Une bien dure lecture. 19 femmes syriennes témoignent de l’horreur de leurs quotidiens. Lorsqu’elles nous racontent ce qu’elles voient, ce qu’elles vivent, ce qu’elles subissent, en tant que lectrice, je suis passée par tous les stades de l’émotion. La peur. L’angoisse. L’incompréhension. La tristesse. L’impuissance la plus totale face à leurs situations.

Mais ces femmes ne sont pas seulement dans une position de victimes. Elles sont fortes, elles sont rebelles, des battantes, des guerrières à leurs manières.
J’ai eu l’impression de visionner un véritable reportage, j’ai vu, devant mes yeux, ce que Samar Yazbek a fidèlement écrit, dans le respect des « maux » de chacune d’elles.

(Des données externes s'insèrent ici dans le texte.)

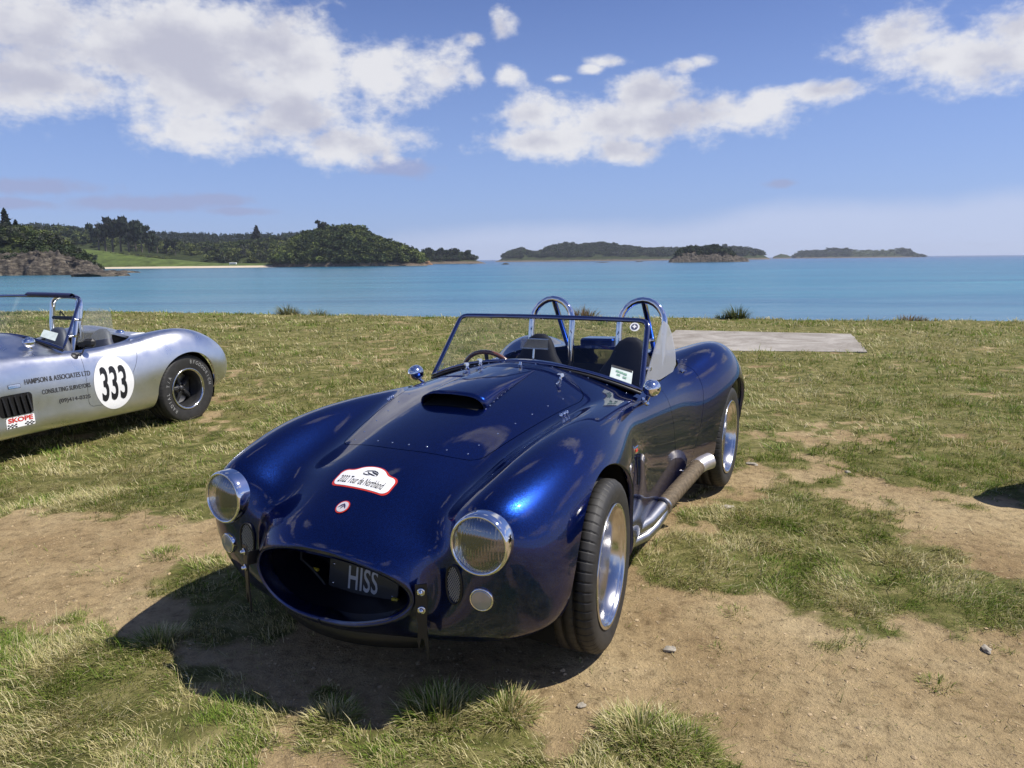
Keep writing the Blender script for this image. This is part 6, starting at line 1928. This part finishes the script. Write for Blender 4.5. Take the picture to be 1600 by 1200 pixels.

J’ai aussi trouvé l’introduction d’un très grand intérêt. Elle nous permet de bien poser « Le décor » du livre, de comprendre la démarche de l’auteure et le sens à lui donner.

En prêtant sa plume à ses femmes, Samar Yazbek leur a donner le pouvoir de s’exprimer.
J’avoue que cette lecture a été difficile, poser des images sur les atrocités ici racontées, mais c’est là que Samar Yazbek a parfaitement mené son projet de retranscription et surtout de mémoire.